Geminids meteor shower over Mount Blue Sky from Juniper Pass, Colorado. In recognition of the suffering of the Cheyenne and Arapaho tribes in the Sand Creek Massacre of 1864 - and then-Governor Evans' refusal to comdemn the massacre - Mount Evans was renamed Mount Blue Sky in 2022.

I hope you will, too.

One final paragraph of advice: do not burn yourselves out. Be as I am - a reluctant enthusiast….a part-time crusader, a half-hearted fanatic. Save the other half of yourselves and your lives for pleasure and adventure. It is not enough to fight for the land; it is even more important to enjoy it. While you can. While it’s still here.

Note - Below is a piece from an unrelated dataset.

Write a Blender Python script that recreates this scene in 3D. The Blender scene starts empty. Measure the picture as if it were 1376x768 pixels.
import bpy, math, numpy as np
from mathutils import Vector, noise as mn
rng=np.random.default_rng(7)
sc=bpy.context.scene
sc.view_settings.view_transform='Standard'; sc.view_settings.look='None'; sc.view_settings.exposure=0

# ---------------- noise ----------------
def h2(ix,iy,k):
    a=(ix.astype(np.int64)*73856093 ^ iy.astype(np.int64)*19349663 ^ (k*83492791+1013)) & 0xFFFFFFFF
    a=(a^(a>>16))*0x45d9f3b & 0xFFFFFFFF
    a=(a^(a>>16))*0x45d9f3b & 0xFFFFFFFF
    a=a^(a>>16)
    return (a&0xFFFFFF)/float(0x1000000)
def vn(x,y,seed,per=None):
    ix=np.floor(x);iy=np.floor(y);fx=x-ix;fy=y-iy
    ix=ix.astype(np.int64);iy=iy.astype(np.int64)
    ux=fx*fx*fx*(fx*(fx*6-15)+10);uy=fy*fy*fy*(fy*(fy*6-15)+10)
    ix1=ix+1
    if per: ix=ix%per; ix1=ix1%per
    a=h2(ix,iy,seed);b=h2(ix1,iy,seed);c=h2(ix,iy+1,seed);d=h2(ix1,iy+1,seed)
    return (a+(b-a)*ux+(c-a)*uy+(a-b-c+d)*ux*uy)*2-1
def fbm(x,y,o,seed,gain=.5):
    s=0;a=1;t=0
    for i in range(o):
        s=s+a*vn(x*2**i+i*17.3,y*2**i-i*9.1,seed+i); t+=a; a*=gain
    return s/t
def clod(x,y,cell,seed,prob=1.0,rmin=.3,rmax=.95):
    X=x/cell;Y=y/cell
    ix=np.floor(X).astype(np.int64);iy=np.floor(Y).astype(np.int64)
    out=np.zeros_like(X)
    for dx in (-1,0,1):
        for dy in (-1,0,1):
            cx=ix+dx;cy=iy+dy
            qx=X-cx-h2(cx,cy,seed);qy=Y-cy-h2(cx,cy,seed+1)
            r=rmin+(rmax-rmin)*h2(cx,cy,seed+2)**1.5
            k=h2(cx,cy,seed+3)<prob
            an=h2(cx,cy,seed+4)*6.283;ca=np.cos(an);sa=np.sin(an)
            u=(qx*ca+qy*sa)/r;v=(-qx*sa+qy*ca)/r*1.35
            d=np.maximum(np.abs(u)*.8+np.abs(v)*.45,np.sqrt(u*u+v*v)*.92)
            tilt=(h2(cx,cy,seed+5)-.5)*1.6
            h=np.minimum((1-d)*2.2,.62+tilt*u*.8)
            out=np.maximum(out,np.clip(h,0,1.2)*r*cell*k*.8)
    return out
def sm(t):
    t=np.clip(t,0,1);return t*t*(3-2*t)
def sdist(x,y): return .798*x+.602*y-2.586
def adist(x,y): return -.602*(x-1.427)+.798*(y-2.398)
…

So get out there and hunt and fish and mess around with your friends, ramble out yonder and explore the forests, climb the mountains, bag the peaks, run the rivers, breathe deep of that yet sweet and lucid air, sit quietly for a while and contemplate the precious stillness, the lovely, mysterious, and awesome space. Enjoy yourselves, keep your brain in your head and your head firmly attached to the body, the body active and alive, and I promise you this much; I promise you this one sweet victory over our enemies, over those desk-bound men and women with their hearts in a safe deposit box, and their eyes hypnotized by desk calculators. I promise you this: You will outlive the bastards.